Perante a frenética regulamentação que é atirada para cima de todos nós, quando se apela a reflectir, intervir, tomar posição a reacção generalizada é "não quero saber", "não tenho tempo", "estou farto", "quero emigrar daqui", "as pessoas estão a ficar doentes", etc. A inquietação, a ansideade, a angústia e mesmo o desespero alastram, especialmente entre os docentes de vínculo contratual mais precário: exprimir qualquer opinião é o risco do desemprego à vista. Certos poderes medíocres exploram sem escrúpulos essa vulnerabilidade. As pessoas refugiam-se no seu canto, alheando-se de tudo, procurando na discrição e no silêncio alguma protecção e segurança. Aos olhos dos poderes institucionais essa realidade não existe e não é equacionada como parte da política universitária. Outros há que farão o papel de fazer crer que tudo vai no melhor dos mundos.

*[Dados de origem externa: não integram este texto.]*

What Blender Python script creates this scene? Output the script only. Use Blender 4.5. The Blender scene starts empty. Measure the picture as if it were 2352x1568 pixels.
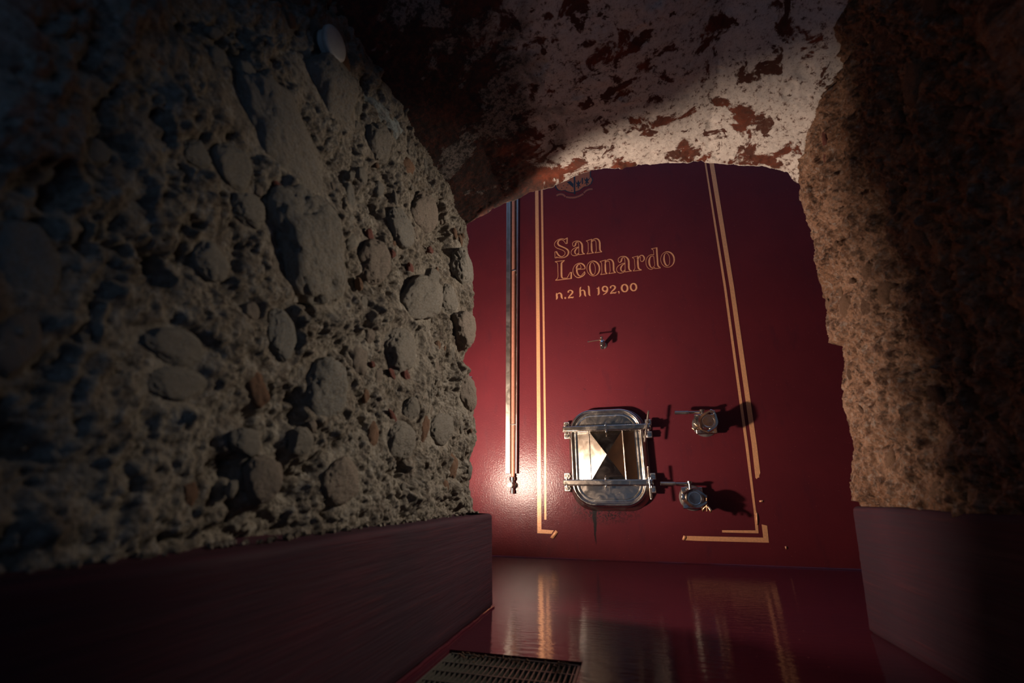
import bpy, bmesh, math, random
import numpy as np
from mathutils import Vector, Matrix

C = bpy.context.scene.collection
SC = bpy.context.scene
random.seed(7)
PI = math.pi
R = math.radians

# ------------------------------------------------------------------ camera, world, lights, exposure
YAW, PITCH, FPX = R(15.0), R(19.1), 1000.0
CAM = np.array([0.0, 0.0, 0.32])
TANK_Y = 2.44          # face of the tank
JAMB_Y = 1.43          # end of the passage
cam = bpy.data.cameras.new('camera')
cam.sensor_width = 36.0
cam.lens = 36.0 * FPX / 2352.0
cam.clip_start = 0.02
cam.dof.use_dof = True
cam.dof.focus_distance = 2.2
cam.dof.aperture_fstop = 2.8
co = bpy.data.objects.new('camera', cam)
C.objects.link(co)
co.location = CAM
co.rotation_euler = (PI / 2 + PITCH, 0, YAW)
SC.camera = co

w = bpy.data.worlds.new('world')
SC.world = w
w.use_nodes = True
w.node_tree.nodes['Background'].inputs[0].default_value = (0.25, 0.50, 1.0, 1)
w.node_tree.nodes['Background'].inputs[1].default_value = 0.75

def add_light(name, typ, loc, energy, color, target=None, **kw):
    l = bpy.data.lights.new(name, typ)
    l.energy = energy
    l.color = color
    for k, v in kw.items():
        setattr(l, k, v)
    o = bpy.data.objects.new(name, l)
    C.objects.link(o)
    o.location = loc
    if target is not None:
        o.rotation_euler = (Vector(target) - Vector(loc)).to_track_quat('-Z', 'Y').to_euler()
    return o

# flood lamp standing behind the left stone pier, aimed at the tank
add_light('flood_lamp', 'POINT', (-0.82, 1.495, 0.37), 86.0, (1.0, 0.78, 0.63), shadow_soft_size=0.036)
add_light('flood_beam', 'SPOT', (-0.82, 1.497, 0.37), 42.0, (1.0, 0.76, 0.60), target=(-0.50, 2.44, 0.85),
          spot_size=R(75), spot_blend=1.0, shadow_soft_size=0.036)
# cool-white spot lamp on the right of the tank room, aimed back into the passage
add_light('spot_lamp', 'SPOT', (1.30, 2.15, 1.56), 205.0, (1.0, 0.87, 0.73), target=(-0.53, 1.24, 0.70),
          spot_size=R(45), spot_blend=1.0, shadow_soft_size=0.07)

SC.view_settings.view_transform = 'Standard'
SC.view_settings.look = 'None'
SC.view_settings.exposure = 0.0
SC.view_settings.gamma = 1.0
SC.view_settings.use_curve_mapping = False

# ------------------------------------------------------------------ measuring: pixel of the photograph -> ray
_r = np.array([math.cos(YAW), math.sin(YAW), 0])
_f = np.array([-math.sin(YAW), math.cos(YAW), 0])
_z = np.array([0, 0, 1.0])

def ray(px, py):
    u, v = (px - 1176) / FPX, (784 - py) / FPX
    return _r * u + _f * (math.cos(PITCH) - math.sin(PITCH) * v) + _z * (math.sin(PITCH) + math.cos(PITCH) * v)

def on_y(px, py, y):
    d = ray(px, py)
    return CAM + d * (y / d[1])

def on_tank(px, py, off=0.0):
    p = on_y(px, py, TANK_Y - off)
    return p[0], p[2]

# ------------------------------------------------------------------ numpy noise
def _hash(ix, iy, iz, seed):
    h = (ix.astype(np.int64) * 374761393 + iy.astype(np.int64) * 668265263 + iz.astype(np.int64) * 2147483647 + seed * 974634777) & 0xFFFFFFFF
    h = ((h ^ (h >> 13)) * 1274126177) & 0xFFFFFFFF
    h = ((h ^ (h >> 16)) * 2246822519) & 0xFFFFFFFF
    return ((h ^ (h >> 15)) & 0xFFFFFF) / float(0xFFFFFF)

def vnoise(p, seed=0):
    i = np.floor(p)
    f = p - i
    f = f * f * f * (f * (f * 6 - 15) + 10)
    i = i.astype(np.int64)
    out = 0
    for dx in (0, 1):
        wx = f[:, 0] if dx else 1 - f[:, 0]
        for dy in (0, 1):
            wy = f[:, 1] if dy else 1 - f[:, 1]
            for dz in (0, 1):
                wz = f[:, 2] if dz else 1 - f[:, 2]
                out = out + wx * wy * wz * _hash(i[:, 0] + dx, i[:, 1] + dy, i[:, 2] + dz, seed)
    return out * 2 - 1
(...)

A propósito, quantos docentes da UM conhecem o Programa de Qualidade (42 páginas) e o Manual da Qualidade (39 páginas), documentos enviados para as diversas chefias em 1/06/09 com a indicação de “uma ampla auscultação da comunidade académica” e um prazo de entrega de contribuições até final de Julho de 2009. Alguém sabe disto? Alguém está consciente das consequências de tais orientações de política de qualidade se vierem a ser aplicados?
Uma leitura atenta permite concluir que a natureza dos poderes de avaliação e a dimensão/desadequação das tarefas de avaliação previstas só podem ter como consequência a subversão da actividade que é avaliada, designadmente a actividade de ensino. À semelhança do modelo de avaliação dos professores da ex-Ministra da Educação, caminharemos para uma situação em que o importante mesmo é avaliar o ensino e não ensinar, o que acaba por ser avaliar aquilo que o sistema de avaliação não permite fazer.

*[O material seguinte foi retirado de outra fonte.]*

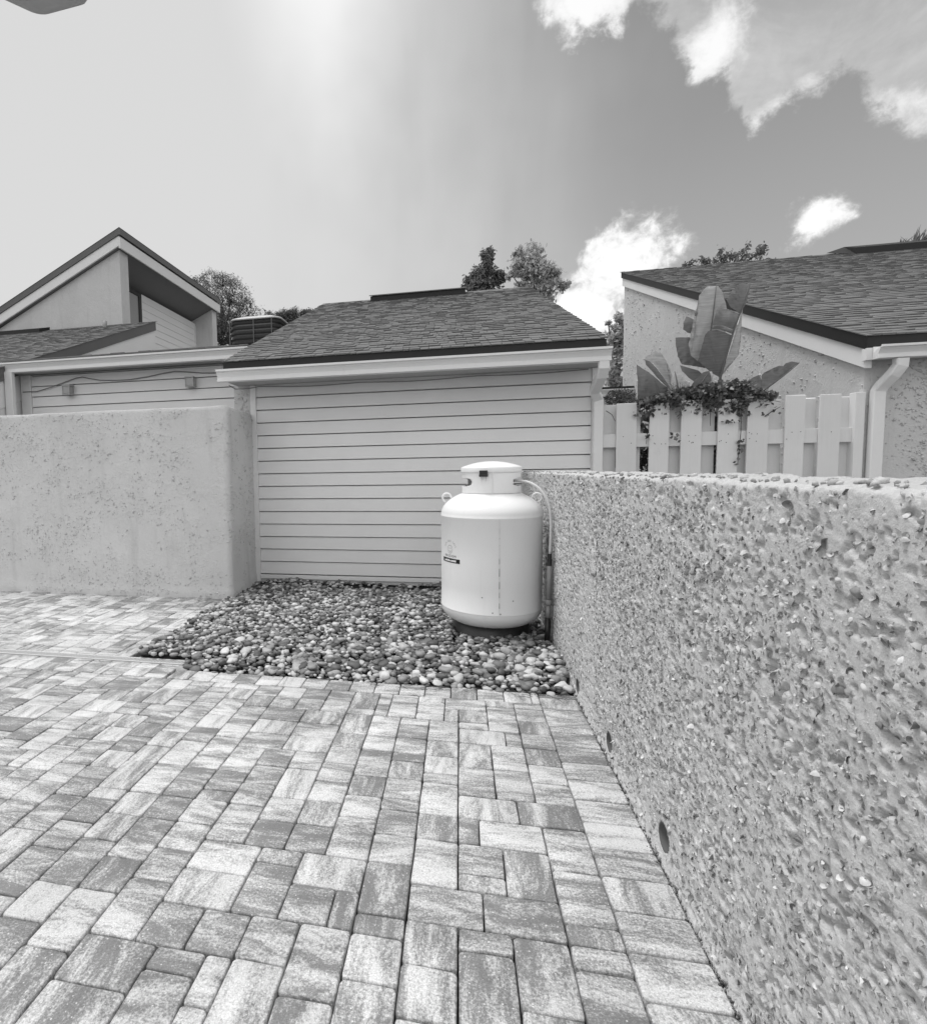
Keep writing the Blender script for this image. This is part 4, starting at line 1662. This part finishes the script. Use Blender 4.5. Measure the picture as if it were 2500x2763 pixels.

Entre muitos dos aspectos inquietantes aí contemplados, pretende-se instituir a figura do "promotor da qualidade". O que é que isto faz lembrar? Comissários políticos? Agentes de uma qualquer "revolução cultural", que nos vão meter à força dentro da sua grelha "objectiva" de avaliação da qualidade?
Há uma estranha Comissão para a Garantia Interna da Qualidade (CGIQ) com poderes supremos sobre a qualidade, designadamento a do ensino, que pode inclusive instaurar auditorias sobre o funcionamento de uma Unidade Curricular. E qual é a composição dessa comissão? Veja-se:
- um vice-reitor ou pró-reitor;
- um gestor de qualidade (o que é isto?);
- um representante de cada unidade orgânica nomeado pelo respectivo presidente;
- o administrador (de quê?);
- o aministrador do SAS (pois, a figura omnipresente na vida da UM!);
- um representante dos serviços certificados (não sei o que é);
- o presidente da associação académica (tinha que ser...);
- dois representantes dos estudantes;
Qual é a nossa dignidade de professores universitários para aceitarmos isto?
Um aspecto completamente inaceitável é que esse documento de trabalho não tem rosto, o que contraria em absoluto os princípios de boa-fé e transparência democráticas. É fundamental que os autores do documento se dêem a conhecer, para melhor avaliarmos dos seus méritos e propósitos e sintamos que temos interlocutores.
Duas questões:
- Qual é a legitimidade de tais documentos de política universitária promovidos por um Reitor nos últimos dias do seu mandato?
- O que vai fazer com tais documentos a nova Reitoria, acabada de se constituir?